The first thing to do is find out about local beekeepers. In the case of my friend in Savannah, the Coastal Empire Beekeepers Association looks like a good bet. I didn’t see a web site for them but there is a public email address listed at UGA

Many associations offer ‘bee school’. This is what we did through the Seacoast Beekeepers Association in New Hampshire. These programs can be excellent because they reflect local realities, season specific tips, and often provide a well structured approach for introducing the novitiate to the art and craft of beekeeping.
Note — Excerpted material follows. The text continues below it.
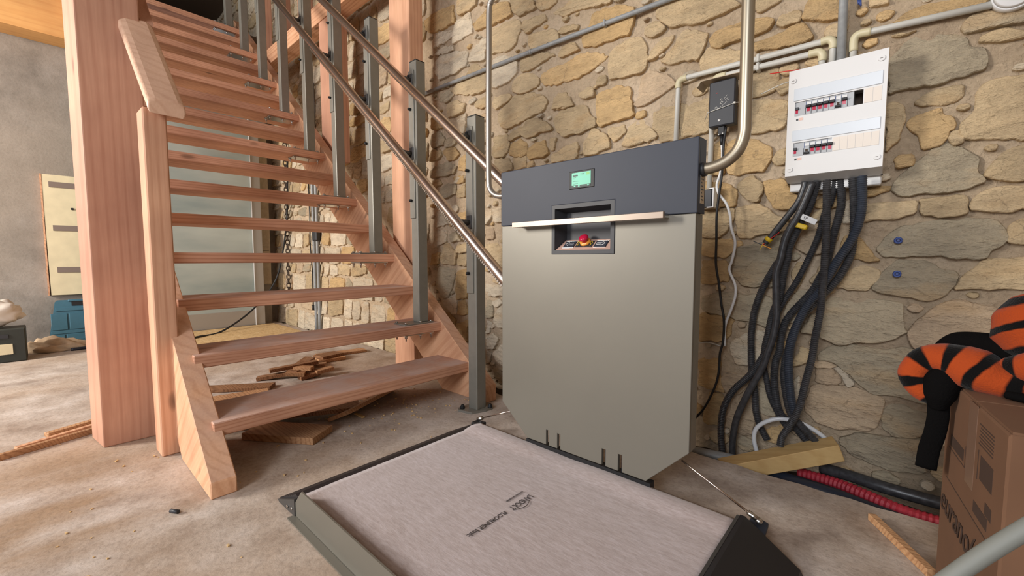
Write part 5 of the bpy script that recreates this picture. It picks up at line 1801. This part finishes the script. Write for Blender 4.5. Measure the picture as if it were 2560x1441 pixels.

Beekeeping is not a cheap hobby but it need not be horribly expensive either.  In general a beginner needs a good understanding of the vernacular that describes equipment, methods, and the bees themselves. Books abound and are helpful but may not be sufficient. Web sites are helpful too but, as one commentator said, getting advice from the internet is like asking a stranger to guard your wallet (or your purse).

This shot if from April when we started our colonies.

In our case we purchased supers, frames, wax foundation, a smoker, a bee hat, and feeders.  Our plan was (and is) to start with two colonies placed in two hives.  (See there, I am passing on some jargon already. A hive usually refers to the habitation while a colony refers to the organic ‘collective’ consisting of a queen, a gazillion workers, and a small number of drones.)  To get things going we purchased two packages.  (Jargon alert!) A package consists of a queen and a nice cantaloupe sized ball of workers shipped in a box that looks a LOT like my Dad’s old cricket cage.

From that point we followed the process suggested by our mentors at bee school and, with a lot of luck, our colonies should be ready to survive their first winter. Yep, that’s a fact. It takes all of their best effort to ensure that there is (1) enough comb (2) enough brood -future bees (3) enough food to make it from late October to late March.  For my friend in Savannah this is not nearly as much of an issue but I am sure he will discover that even the lush gardens of his home and the traditionally mild winters are the bright side and some other threat looms periously over the future of his colonies if he decides to take up this practice.

One final (for now) note. Beekeeping has changed in HUGE ways in the few years since I first considered getting into it. Twenty years ago, a box and some frames would have been sufficient. Not anymore. If you decide to keep bees, do it right. There’s a lot you can do wrong and it won’t just harm your bees, it may well do harm to many others as well.